Was will der Bauernverband nun? Noch mehr produzieren? Trotz des Bevölkerungswachstums ist der Selbstversorgungsgrad in der Schweiz während der letzten Jahre und Jahrzehnte nicht gesunken, sondern konstant bei 60 Prozent geblieben. 2015 wurde so viel produziert wie noch nie. Den Böden wird also schon heute sehr viel abgerungen, das zeigen die rekordhohen Importe von Dünge- und Futtermitteln. Der Import von Kraftfutter ist auf eine Million Tonnen pro Jahr angestiegen. Die Böden werden überdüngt, und viele Schweizer Gewässer sind mit Pestiziden belastet, wie eine erschreckende Studie der EAWAG letztes Jahr zutage gebracht hat.

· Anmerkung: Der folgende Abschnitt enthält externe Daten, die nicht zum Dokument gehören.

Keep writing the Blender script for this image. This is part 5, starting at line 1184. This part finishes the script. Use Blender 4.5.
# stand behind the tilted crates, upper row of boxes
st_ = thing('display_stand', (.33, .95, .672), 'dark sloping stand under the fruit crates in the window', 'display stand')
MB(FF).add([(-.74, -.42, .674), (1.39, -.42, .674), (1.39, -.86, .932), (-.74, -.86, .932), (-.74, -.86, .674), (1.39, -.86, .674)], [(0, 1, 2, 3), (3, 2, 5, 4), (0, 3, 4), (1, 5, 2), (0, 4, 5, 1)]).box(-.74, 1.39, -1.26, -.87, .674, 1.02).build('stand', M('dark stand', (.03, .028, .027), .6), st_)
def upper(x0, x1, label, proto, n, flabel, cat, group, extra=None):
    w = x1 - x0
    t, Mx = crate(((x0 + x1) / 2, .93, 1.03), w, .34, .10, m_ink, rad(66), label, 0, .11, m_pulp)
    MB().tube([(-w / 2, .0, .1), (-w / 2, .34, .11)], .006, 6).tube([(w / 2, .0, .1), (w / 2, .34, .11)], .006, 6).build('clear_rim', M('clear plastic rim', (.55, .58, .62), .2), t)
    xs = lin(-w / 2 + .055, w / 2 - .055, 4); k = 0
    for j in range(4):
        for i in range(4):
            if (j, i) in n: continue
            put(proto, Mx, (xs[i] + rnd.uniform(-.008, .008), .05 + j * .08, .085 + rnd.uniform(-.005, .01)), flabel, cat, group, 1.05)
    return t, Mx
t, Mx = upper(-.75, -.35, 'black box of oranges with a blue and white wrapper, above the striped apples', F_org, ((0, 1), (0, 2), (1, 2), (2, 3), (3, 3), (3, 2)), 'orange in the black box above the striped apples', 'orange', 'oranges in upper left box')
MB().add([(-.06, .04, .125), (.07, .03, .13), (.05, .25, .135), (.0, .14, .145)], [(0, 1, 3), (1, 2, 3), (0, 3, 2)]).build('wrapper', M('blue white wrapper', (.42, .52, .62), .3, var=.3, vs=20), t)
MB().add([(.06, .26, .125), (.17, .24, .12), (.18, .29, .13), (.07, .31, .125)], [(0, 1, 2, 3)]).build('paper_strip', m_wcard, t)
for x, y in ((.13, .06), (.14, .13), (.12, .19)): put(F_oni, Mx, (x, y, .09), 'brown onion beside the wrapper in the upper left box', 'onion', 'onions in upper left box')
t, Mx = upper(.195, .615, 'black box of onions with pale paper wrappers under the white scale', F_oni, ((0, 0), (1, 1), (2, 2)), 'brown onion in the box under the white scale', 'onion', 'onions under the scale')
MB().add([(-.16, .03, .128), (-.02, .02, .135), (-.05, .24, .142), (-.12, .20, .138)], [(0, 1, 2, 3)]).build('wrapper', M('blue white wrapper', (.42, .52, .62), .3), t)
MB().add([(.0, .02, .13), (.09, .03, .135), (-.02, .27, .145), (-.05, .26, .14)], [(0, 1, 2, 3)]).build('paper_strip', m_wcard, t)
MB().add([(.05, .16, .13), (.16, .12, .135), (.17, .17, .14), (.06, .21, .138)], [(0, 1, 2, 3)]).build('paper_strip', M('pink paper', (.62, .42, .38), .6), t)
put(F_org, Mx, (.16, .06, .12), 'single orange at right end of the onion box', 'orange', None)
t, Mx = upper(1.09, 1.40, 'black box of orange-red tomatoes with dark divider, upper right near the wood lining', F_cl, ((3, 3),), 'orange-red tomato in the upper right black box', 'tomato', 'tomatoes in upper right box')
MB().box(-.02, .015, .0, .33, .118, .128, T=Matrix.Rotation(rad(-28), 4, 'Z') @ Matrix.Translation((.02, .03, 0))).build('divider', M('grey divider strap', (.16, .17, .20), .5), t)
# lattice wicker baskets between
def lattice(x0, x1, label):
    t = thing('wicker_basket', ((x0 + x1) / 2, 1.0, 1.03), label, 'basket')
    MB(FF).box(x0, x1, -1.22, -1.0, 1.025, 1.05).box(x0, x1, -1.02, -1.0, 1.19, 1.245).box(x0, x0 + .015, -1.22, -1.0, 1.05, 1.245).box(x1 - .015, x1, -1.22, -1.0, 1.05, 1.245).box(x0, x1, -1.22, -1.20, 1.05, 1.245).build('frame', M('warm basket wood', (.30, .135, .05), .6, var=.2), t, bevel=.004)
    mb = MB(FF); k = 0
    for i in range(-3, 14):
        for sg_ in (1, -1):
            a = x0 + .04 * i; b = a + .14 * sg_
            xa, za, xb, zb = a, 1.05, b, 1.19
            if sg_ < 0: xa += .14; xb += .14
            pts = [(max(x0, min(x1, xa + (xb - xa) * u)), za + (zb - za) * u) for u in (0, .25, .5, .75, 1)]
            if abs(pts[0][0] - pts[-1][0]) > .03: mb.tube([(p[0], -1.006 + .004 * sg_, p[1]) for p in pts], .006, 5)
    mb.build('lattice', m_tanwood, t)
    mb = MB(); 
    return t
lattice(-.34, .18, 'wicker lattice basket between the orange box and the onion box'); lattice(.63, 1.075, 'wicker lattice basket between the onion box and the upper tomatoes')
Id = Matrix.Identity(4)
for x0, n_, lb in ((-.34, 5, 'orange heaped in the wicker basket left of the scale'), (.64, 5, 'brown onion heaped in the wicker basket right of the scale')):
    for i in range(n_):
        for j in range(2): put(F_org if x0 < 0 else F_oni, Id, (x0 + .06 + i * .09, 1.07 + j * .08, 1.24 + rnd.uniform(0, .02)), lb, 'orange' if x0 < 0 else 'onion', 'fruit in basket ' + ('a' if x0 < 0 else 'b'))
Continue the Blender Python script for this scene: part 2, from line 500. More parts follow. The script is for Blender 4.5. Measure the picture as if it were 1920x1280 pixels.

Da ist Handlungsbedarf, das hat auch Herr Walter von der SVP bestätigt, aber dazu braucht es keinen neuen Verfassungsartikel. Die Frage bleibt, was der Bauernverband mit dieser Initiative will. Will er sich gegen den Verlust von Kulturland stemmen? Das ist ein wichtiges Anliegen, welches ich voll und ganz unterstütze. Immer noch werden rund 3000 Hektaren Kulturland jährlich zubetoniert. Um dagegen vorzugehen, wurde die zweite Etappe der Revision des Raumplanungsgesetzes letztes Jahr in die Vernehmlassung geschickt. Diese Revision hat als Schwerpunkt den Schutz von Kulturland und das Bauen ausserhalb der Bauzonen. Das ist ein Steilpass für den Bauernverband. Der Bauernverband hat sich aber in der Vernehmlassung dazu negativ geäussert. Er torpediert diese zweite Etappe der Revision des Raumplanungsgesetzes. Ist es, weil Einzonungen unbestritten ein gutes Geschäft sind? Pro Jahr gewinnen die Bauern gemäss einer Berechnung des ARE rund 2 Milliarden Franken damit. Statt Kulturland zu schützen, gibt es andere Interessen. Der Bauernverband hat z. B. eine Motion unterstützt, welche verlangt, dass Bauern beim Verkauf von Boden privilegiert besteuert werden. Diese Zeichen verwirren einfach. Der neue Verfassungsartikel steht einsam in der Landschaft, wenn man ihm diese Haltung gegenüberstellt.
Ich möchte noch etwas zu den Gewässern und zum Raumbedarf der Gewässer sagen: Dafür werden pro Jahr 25 Hektaren gebraucht. Ich ziehe hier einen Vergleich zum Verbauen von Land: 3000 Hektaren werden verbaut.
Es gibt in der Landwirtschaftspolitik noch einiges zu tun, das ist unbestritten. Aber dazu braucht es keinen neuen Verfassungsartikel, sondern die konsequente Weiterentwicklung des eingeschlagenen Weges mit mehr Ökologie und Nachhaltigkeit und einem stärkeren Schutz der Böden, Gewässer, des Kulturlands und der Kulturlandschaft. So hat die Schweizer Landwirtschaft eine Chance, so wird sie von der Bevölkerung getragen. Die Initiative wirft viele Fragen auf, ohne Antworten zu geben.
Sagen Sie deshalb Nein zu dieser Initiative.